**WHAT YOU SHOULD DO**
All of the data below must be repeated exactly.

**DATASET EXTRACT**
┄┄┄┄┄┄┄┄┄┄
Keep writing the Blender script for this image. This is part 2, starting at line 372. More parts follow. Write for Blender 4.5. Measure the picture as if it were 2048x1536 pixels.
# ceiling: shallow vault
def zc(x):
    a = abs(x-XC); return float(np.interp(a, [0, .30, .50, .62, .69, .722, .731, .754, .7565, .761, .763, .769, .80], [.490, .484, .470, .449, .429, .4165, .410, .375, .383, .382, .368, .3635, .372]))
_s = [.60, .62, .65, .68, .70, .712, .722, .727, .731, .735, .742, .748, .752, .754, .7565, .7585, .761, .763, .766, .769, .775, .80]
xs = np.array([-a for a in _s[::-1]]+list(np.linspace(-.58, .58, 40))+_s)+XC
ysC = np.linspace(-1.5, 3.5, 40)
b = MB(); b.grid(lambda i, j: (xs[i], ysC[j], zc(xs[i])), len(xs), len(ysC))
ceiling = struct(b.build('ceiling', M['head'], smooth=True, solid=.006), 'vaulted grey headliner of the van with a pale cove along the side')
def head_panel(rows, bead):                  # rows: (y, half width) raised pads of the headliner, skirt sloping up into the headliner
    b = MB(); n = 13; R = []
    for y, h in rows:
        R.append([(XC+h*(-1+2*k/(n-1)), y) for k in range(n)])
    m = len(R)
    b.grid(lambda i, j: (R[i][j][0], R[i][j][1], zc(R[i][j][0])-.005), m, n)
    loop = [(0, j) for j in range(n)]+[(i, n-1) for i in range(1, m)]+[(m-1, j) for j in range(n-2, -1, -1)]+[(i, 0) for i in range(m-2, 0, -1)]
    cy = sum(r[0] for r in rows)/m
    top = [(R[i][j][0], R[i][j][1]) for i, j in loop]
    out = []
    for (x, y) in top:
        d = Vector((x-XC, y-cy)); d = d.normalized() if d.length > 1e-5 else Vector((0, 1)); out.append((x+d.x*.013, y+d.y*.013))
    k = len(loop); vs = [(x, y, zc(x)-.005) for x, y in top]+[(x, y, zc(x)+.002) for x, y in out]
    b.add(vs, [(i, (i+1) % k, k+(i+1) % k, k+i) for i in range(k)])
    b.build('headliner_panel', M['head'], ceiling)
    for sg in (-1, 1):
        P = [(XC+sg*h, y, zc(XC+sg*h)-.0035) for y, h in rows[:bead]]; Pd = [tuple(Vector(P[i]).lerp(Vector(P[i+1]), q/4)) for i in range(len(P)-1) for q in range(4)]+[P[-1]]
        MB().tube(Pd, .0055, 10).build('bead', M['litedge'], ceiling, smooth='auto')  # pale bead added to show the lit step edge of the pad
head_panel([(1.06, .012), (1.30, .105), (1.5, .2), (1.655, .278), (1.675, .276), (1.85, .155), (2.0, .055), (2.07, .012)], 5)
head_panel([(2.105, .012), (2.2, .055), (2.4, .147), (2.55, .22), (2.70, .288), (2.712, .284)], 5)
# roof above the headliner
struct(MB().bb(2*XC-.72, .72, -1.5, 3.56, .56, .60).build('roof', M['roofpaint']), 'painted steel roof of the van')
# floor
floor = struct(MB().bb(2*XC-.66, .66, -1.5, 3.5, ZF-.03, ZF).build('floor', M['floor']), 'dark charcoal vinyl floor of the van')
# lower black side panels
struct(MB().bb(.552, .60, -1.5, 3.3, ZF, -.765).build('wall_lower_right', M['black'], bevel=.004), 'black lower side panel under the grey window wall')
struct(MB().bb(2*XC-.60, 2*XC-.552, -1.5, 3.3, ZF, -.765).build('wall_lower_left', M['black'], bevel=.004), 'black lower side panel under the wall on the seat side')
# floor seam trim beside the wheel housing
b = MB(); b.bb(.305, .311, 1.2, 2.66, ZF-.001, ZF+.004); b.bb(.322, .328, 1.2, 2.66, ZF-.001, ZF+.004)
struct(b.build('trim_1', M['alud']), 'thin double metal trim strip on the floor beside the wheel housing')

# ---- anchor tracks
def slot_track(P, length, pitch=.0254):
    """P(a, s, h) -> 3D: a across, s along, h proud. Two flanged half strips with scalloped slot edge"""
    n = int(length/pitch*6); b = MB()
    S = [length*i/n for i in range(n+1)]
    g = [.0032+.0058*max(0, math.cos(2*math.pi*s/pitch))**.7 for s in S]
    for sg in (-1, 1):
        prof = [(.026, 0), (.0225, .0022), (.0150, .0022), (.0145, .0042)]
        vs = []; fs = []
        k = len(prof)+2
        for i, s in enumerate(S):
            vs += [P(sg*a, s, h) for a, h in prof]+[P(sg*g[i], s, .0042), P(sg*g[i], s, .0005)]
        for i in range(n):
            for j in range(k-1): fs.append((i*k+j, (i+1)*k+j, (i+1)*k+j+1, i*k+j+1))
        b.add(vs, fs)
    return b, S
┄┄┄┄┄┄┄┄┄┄
**EXPECTED ANSWER**
Keep writing the Blender script for this image. This is part 2, starting at line 372. More parts follow. Write for Blender 4.5. Measure the picture as if it were 2048x1536 pixels.
# ceiling: shallow vault
def zc(x):
    a = abs(x-XC); return float(np.interp(a, [0, .30, .50, .62, .69, .722, .731, .754, .7565, .761, .763, .769, .80], [.490, .484, .470, .449, .429, .4165, .410, .375, .383, .382, .368, .3635, .372]))
_s = [.60, .62, .65, .68, .70, .712, .722, .727, .731, .735, .742, .748, .752, .754, .7565, .7585, .761, .763, .766, .769, .775, .80]
xs = np.array([-a for a in _s[::-1]]+list(np.linspace(-.58, .58, 40))+_s)+XC
ysC = np.linspace(-1.5, 3.5, 40)
b = MB(); b.grid(lambda i, j: (xs[i], ysC[j], zc(xs[i])), len(xs), len(ysC))
ceiling = struct(b.build('ceiling', M['head'], smooth=True, solid=.006), 'vaulted grey headliner of the van with a pale cove along the side')
def head_panel(rows, bead):                  # rows: (y, half width) raised pads of the headliner, skirt sloping up into the headliner
    b = MB(); n = 13; R = []
    for y, h in rows:
        R.append([(XC+h*(-1+2*k/(n-1)), y) for k in range(n)])
    m = len(R)
    b.grid(lambda i, j: (R[i][j][0], R[i][j][1], zc(R[i][j][0])-.005), m, n)
    loop = [(0, j) for j in range(n)]+[(i, n-1) for i in range(1, m)]+[(m-1, j) for j in range(n-2, -1, -1)]+[(i, 0) for i in range(m-2, 0, -1)]
    cy = sum(r[0] for r in rows)/m
    top = [(R[i][j][0], R[i][j][1]) for i, j in loop]
    out = []
    for (x, y) in top:
        d = Vector((x-XC, y-cy)); d = d.normalized() if d.length > 1e-5 else Vector((0, 1)); out.append((x+d.x*.013, y+d.y*.013))
    k = len(loop); vs = [(x, y, zc(x)-.005) for x, y in top]+[(x, y, zc(x)+.002) for x, y in out]
    b.add(vs, [(i, (i+1) % k, k+(i+1) % k, k+i) for i in range(k)])
    b.build('headliner_panel', M['head'], ceiling)
    for sg in (-1, 1):
        P = [(XC+sg*h, y, zc(XC+sg*h)-.0035) for y, h in rows[:bead]]; Pd = [tuple(Vector(P[i]).lerp(Vector(P[i+1]), q/4)) for i in range(len(P)-1) for q in range(4)]+[P[-1]]
        MB().tube(Pd, .0055, 10).build('bead', M['litedge'], ceiling, smooth='auto')  # pale bead added to show the lit step edge of the pad
head_panel([(1.06, .012), (1.30, .105), (1.5, .2), (1.655, .278), (1.675, .276), (1.85, .155), (2.0, .055), (2.07, .012)], 5)
head_panel([(2.105, .012), (2.2, .055), (2.4, .147), (2.55, .22), (2.70, .288), (2.712, .284)], 5)
# roof above the headliner
struct(MB().bb(2*XC-.72, .72, -1.5, 3.56, .56, .60).build('roof', M['roofpaint']), 'painted steel roof of the van')
# floor
floor = struct(MB().bb(2*XC-.66, .66, -1.5, 3.5, ZF-.03, ZF).build('floor', M['floor']), 'dark charcoal vinyl floor of the van')
# lower black side panels
struct(MB().bb(.552, .60, -1.5, 3.3, ZF, -.765).build('wall_lower_right', M['black'], bevel=.004), 'black lower side panel under the grey window wall')
struct(MB().bb(2*XC-.60, 2*XC-.552, -1.5, 3.3, ZF, -.765).build('wall_lower_left', M['black'], bevel=.004), 'black lower side panel under the wall on the seat side')
# floor seam trim beside the wheel housing
b = MB(); b.bb(.305, .311, 1.2, 2.66, ZF-.001, ZF+.004); b.bb(.322, .328, 1.2, 2.66, ZF-.001, ZF+.004)
struct(b.build('trim_1', M['alud']), 'thin double metal trim strip on the floor beside the wheel housing')

# ---- anchor tracks
def slot_track(P, length, pitch=.0254):
    """P(a, s, h) -> 3D: a across, s along, h proud. Two flanged half strips with scalloped slot edge"""
    n = int(length/pitch*6); b = MB()
    S = [length*i/n for i in range(n+1)]
    g = [.0032+.0058*max(0, math.cos(2*math.pi*s/pitch))**.7 for s in S]
    for sg in (-1, 1):
        prof = [(.026, 0), (.0225, .0022), (.0150, .0022), (.0145, .0042)]
        vs = []; fs = []
        k = len(prof)+2
        for i, s in enumerate(S):
            vs += [P(sg*a, s, h) for a, h in prof]+[P(sg*g[i], s, .0042), P(sg*g[i], s, .0005)]
        for i in range(n):
            for j in range(k-1): fs.append((i*k+j, (i+1)*k+j, (i+1)*k+j+1, i*k+j+1))
        b.add(vs, fs)
    return b, S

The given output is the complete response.